Students and faculty at the Yale School of Art held a presentation Sunday afternoon called “Game Recognize Game,” which addressed modern civil rights issues in sports and art.

Over 100 Yale students, New Haven high school students and other members of the community gathered at the Yale University Art Gallery to see Emory Douglas and John Wesley Carlos speak. The discussion between Douglas, former minister of culture for the Black Panther Party, and Carlos, bronze medalist in the 1968 Olympics and famed icon of the Black Power salute, was moderated by Torkwase Dyson of the Yale School of Art and Karléh Wilson ’16. The conversation revolved mainly about the symbolism of black power in sports and art.

“Through art and athletics, you try to raise people’s conscious level to a new paradigm, to a new vision,” Carlos said.

Both speakers began by telling the stories of how they became important members of the civil rights movement. Carlos, who grew up in Harlem, said he looked for community leaders, and when he found few, felt it was his duty to be the “Robin Hood” of Harlem and to use his athleticism as a “springboard to help those in need.”

Douglas grew up in San Francisco in the 1950s, where he said discrimination against blacks was prevalent. When young black men were out after a police-mandated curfew, he said, they were often arrested due to racial profiling. Douglas said that because black people could not work or stay in hotels downtown, they began to demonstrate. It was inspiration from these demonstrations that led him to join the Black Arts Movement and then the Black Panther Party about three months after its conception, eventually serving as minister of culture until the group disbanded in 1982.

“Every now and then you would see what was going on in South Africa,” Douglas said about growing up black in the 1950s and ’60s. “Then, you’d see the same thing happening in the South. I began to take note of that.”

One topic of interest at the talk was the 1968 Olympics at which Carlos and fellow medalist Tommie Smith, supported by second-place winner Peter Norman of Australia, turned heads by giving the Black Power salute on the podium. Both Carlos and Smith raised their gloved fists and wore black socks and no shoes to represent African-American poverty in the United States.

According to Douglas, the symbolic fist had been around for a long time but became “a real symbol for the black community” after Carlos and Smith showed theirs in the 1968 Olympics. Douglas said that the fist represents determination and fighting for one’s beliefs, while Carlos said he saw it as a symbol of the strength of unity.

“Before there was a fist, there was an open hand,” Carlos said. “We look at the fingers as being people of color throughout the world.”

In the late 1960s, the International Olympic Committee argued that Carlos and Smith’s political statement was unfit for an apolitical event like the Olympics.
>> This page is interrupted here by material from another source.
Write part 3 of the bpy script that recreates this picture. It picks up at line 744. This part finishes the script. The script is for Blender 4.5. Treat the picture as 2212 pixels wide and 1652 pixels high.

However, Carlos said that he felt it was his “mission on Earth” to make the statement. He also said that it was his and Douglas’s duty, as “gifted” individuals, to use their talent to represent those who have similar gifts and are unable to use them due to inequality and lack of opportunity.

Attendees said they were particularly struck by Douglas’s and Carlos’s use of sports and art to portray political messages, which Douglas does through print media and design. Attendee Alex Jackson ART ’17 said he particularly enjoyed seeing the relationship between art, athletics and political messages highlighted by the presentation. He said he was inspired by Douglas’s ability to reach people and spread his message effectively through printmaking.

“It makes you think about how anybody could make political statements in any field that they’re in,” Katy Rosenthal, an attendee and artist from the Fashion Institute of Technology, said. “Any time you find a platform, you can make a statement.”

Attendees Mauricio Cortes Ortega ART ’16 and Keiran Brennan Hinton ART ’16 said they were inspired by the power of objects, such as Carlos’s black glove and black socks, to become symbols that change in different contexts. Ortega said it was amazing how simple hand gestures and articles of clothing can still be symbolic 50 years later.

In a question-and-answer session after the talk, Douglas and Carlos addressed the ways in which young people today can express themselves. Douglas mentioned Beyoncé’s “conscience-raising” halftime performance at this month’s Super Bowl, and both men talked about how today’s black police officers and young black high school students can get involved in the Black Lives Matter movement.

“When you know the rules and you get out and protest, you can break the rules,” Douglas said. “Be informed — you’re going to be challenged. They’re going to try to distort and manipulate and discourage any effort that you make.”

Douglas also served as the art director, designer and main illustrator for The Black Panther Newspaper.